An unnamed US government law enforcement agency has reportedly returned less than half of percent worth of Bitcoin (BTC) stolen from the Bitfinex exchange in a 2016 hack, Bitfinex have announced in a press release.

The 2016 hack reaped nearly 120 thousand bitcoin stolen, worth at the time about $75 million – and as of today worth nearly half a billion dollars.

From that sum, only 27.66270285 bitcoin have been returned to the Hong Kong-based exchange.

In the aftermath of the theft, more than two years ago, Bitfinex socialized their total losses of 36% of user funds around the entire user base, even though not all users’ wallets were hacked. But within eight months, all users were compensated for their losses either in USD terms, or allowed to opt for a sort of tokenized stock – the tradeable Recovery Right Token (RRT) – in Bitfinex’s parent company iFinex.

Bitfinex explained in the release that the 27.66 bitcoin, worth about $100,000 on today’s market, were equally distributed among those RRT holders.

As explained, there was no mention of precisely which US agency returned the tokens, only referencing the help of “U.S. law enforcement efforts.”

The small sum returned by Bitfinex has already become the subject of some ridicule on crypto social media, with Bitcoin developer Udi Wertheimer calling it a “non-event with a scammy headline.”

Speaking of Hacks

CryptoGlobe reported recently that Coinbase CEO Brian Armstrong doesn’t consider the now-infamous QuadrigaCX hack to in fact be an exit scam, as many have suggested.

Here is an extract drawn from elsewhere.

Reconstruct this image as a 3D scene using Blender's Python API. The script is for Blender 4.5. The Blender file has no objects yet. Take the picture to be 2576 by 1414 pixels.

Rather, he speculates that QuadrigaCX CEO Gerald Cotten’s untimely death may have been used by the exchange’s management as “an outlet to let the company sink.” QuadrigaCX had tens of millions of dollars frozen last year by the Canadian Imperial Bank of Commerce, which the exchange suggested was an aggressive act on the part of a “Banking Cartel Conspiracy,” whose intent was to box-out crypto users.